Data provided:
---
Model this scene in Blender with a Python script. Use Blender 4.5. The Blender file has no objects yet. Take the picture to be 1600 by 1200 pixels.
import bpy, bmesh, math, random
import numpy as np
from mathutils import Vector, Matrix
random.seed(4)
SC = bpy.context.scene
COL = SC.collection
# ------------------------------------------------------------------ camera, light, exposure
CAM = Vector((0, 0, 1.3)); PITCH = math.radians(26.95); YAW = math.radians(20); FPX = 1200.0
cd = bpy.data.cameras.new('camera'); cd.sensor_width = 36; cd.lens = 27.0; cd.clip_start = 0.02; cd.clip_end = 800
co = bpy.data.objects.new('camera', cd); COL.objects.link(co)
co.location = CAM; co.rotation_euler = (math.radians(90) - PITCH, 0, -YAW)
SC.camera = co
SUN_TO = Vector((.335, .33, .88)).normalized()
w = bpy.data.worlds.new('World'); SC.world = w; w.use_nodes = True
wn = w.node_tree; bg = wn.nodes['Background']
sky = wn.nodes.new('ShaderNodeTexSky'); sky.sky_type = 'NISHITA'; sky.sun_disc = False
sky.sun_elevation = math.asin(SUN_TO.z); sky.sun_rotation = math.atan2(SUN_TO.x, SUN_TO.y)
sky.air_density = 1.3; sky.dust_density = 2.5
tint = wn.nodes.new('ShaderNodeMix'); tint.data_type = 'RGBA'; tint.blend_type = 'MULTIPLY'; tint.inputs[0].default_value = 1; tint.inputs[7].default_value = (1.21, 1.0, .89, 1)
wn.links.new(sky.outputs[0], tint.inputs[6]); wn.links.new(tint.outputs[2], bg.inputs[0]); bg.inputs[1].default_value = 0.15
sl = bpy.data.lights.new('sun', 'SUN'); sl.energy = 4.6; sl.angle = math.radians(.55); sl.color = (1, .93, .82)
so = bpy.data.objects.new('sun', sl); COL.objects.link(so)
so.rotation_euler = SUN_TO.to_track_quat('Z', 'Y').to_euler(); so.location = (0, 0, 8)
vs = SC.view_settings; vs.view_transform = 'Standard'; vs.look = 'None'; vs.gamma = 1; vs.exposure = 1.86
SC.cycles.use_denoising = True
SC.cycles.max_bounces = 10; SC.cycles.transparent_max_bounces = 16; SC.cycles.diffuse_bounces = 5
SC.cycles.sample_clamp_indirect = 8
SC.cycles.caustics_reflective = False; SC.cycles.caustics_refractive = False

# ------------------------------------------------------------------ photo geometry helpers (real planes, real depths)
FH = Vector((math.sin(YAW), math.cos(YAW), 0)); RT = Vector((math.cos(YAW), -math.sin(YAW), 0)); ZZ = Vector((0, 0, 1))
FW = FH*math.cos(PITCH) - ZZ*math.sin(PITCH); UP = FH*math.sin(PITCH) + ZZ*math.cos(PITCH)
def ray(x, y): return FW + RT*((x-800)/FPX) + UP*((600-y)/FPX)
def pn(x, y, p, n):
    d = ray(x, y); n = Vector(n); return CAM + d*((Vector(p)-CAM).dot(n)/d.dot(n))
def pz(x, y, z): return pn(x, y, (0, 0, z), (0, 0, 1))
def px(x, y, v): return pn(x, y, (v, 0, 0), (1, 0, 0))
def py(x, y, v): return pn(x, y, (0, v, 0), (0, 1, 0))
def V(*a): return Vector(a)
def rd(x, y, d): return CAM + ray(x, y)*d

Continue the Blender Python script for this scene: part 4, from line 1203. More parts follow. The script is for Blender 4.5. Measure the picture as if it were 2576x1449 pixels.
---
Aim of the exercise:
Copy out the whole listing, exactly as written.

The solution:
Model this scene in Blender with a Python script. Use Blender 4.5. The Blender file has no objects yet. Take the picture to be 1600 by 1200 pixels.
import bpy, bmesh, math, random
import numpy as np
from mathutils import Vector, Matrix
random.seed(4)
SC = bpy.context.scene
COL = SC.collection
# ------------------------------------------------------------------ camera, light, exposure
CAM = Vector((0, 0, 1.3)); PITCH = math.radians(26.95); YAW = math.radians(20); FPX = 1200.0
cd = bpy.data.cameras.new('camera'); cd.sensor_width = 36; cd.lens = 27.0; cd.clip_start = 0.02; cd.clip_end = 800
co = bpy.data.objects.new('camera', cd); COL.objects.link(co)
co.location = CAM; co.rotation_euler = (math.radians(90) - PITCH, 0, -YAW)
SC.camera = co
SUN_TO = Vector((.335, .33, .88)).normalized()
w = bpy.data.worlds.new('World'); SC.world = w; w.use_nodes = True
wn = w.node_tree; bg = wn.nodes['Background']
sky = wn.nodes.new('ShaderNodeTexSky'); sky.sky_type = 'NISHITA'; sky.sun_disc = False
sky.sun_elevation = math.asin(SUN_TO.z); sky.sun_rotation = math.atan2(SUN_TO.x, SUN_TO.y)
sky.air_density = 1.3; sky.dust_density = 2.5
tint = wn.nodes.new('ShaderNodeMix'); tint.data_type = 'RGBA'; tint.blend_type = 'MULTIPLY'; tint.inputs[0].default_value = 1; tint.inputs[7].default_value = (1.21, 1.0, .89, 1)
wn.links.new(sky.outputs[0], tint.inputs[6]); wn.links.new(tint.outputs[2], bg.inputs[0]); bg.inputs[1].default_value = 0.15
sl = bpy.data.lights.new('sun', 'SUN'); sl.energy = 4.6; sl.angle = math.radians(.55); sl.color = (1, .93, .82)
so = bpy.data.objects.new('sun', sl); COL.objects.link(so)
so.rotation_euler = SUN_TO.to_track_quat('Z', 'Y').to_euler(); so.location = (0, 0, 8)
vs = SC.view_settings; vs.view_transform = 'Standard'; vs.look = 'None'; vs.gamma = 1; vs.exposure = 1.86
SC.cycles.use_denoising = True
SC.cycles.max_bounces = 10; SC.cycles.transparent_max_bounces = 16; SC.cycles.diffuse_bounces = 5
SC.cycles.sample_clamp_indirect = 8
SC.cycles.caustics_reflective = False; SC.cycles.caustics_refractive = False

# ------------------------------------------------------------------ photo geometry helpers (real planes, real depths)
FH = Vector((math.sin(YAW), math.cos(YAW), 0)); RT = Vector((math.cos(YAW), -math.sin(YAW), 0)); ZZ = Vector((0, 0, 1))
FW = FH*math.cos(PITCH) - ZZ*math.sin(PITCH); UP = FH*math.sin(PITCH) + ZZ*math.cos(PITCH)
def ray(x, y): return FW + RT*((x-800)/FPX) + UP*((600-y)/FPX)
def pn(x, y, p, n):
    d = ray(x, y); n = Vector(n); return CAM + d*((Vector(p)-CAM).dot(n)/d.dot(n))
def pz(x, y, z): return pn(x, y, (0, 0, z), (0, 0, 1))
def px(x, y, v): return pn(x, y, (v, 0, 0), (1, 0, 0))
def py(x, y, v): return pn(x, y, (0, v, 0), (0, 1, 0))
def V(*a): return Vector(a)
def rd(x, y, d): return CAM + ray(x, y)*d

Continue the Blender Python script for this scene: part 4, from line 1203. More parts follow. The script is for Blender 4.5. Measure the picture as if it were 2576x1449 pixels.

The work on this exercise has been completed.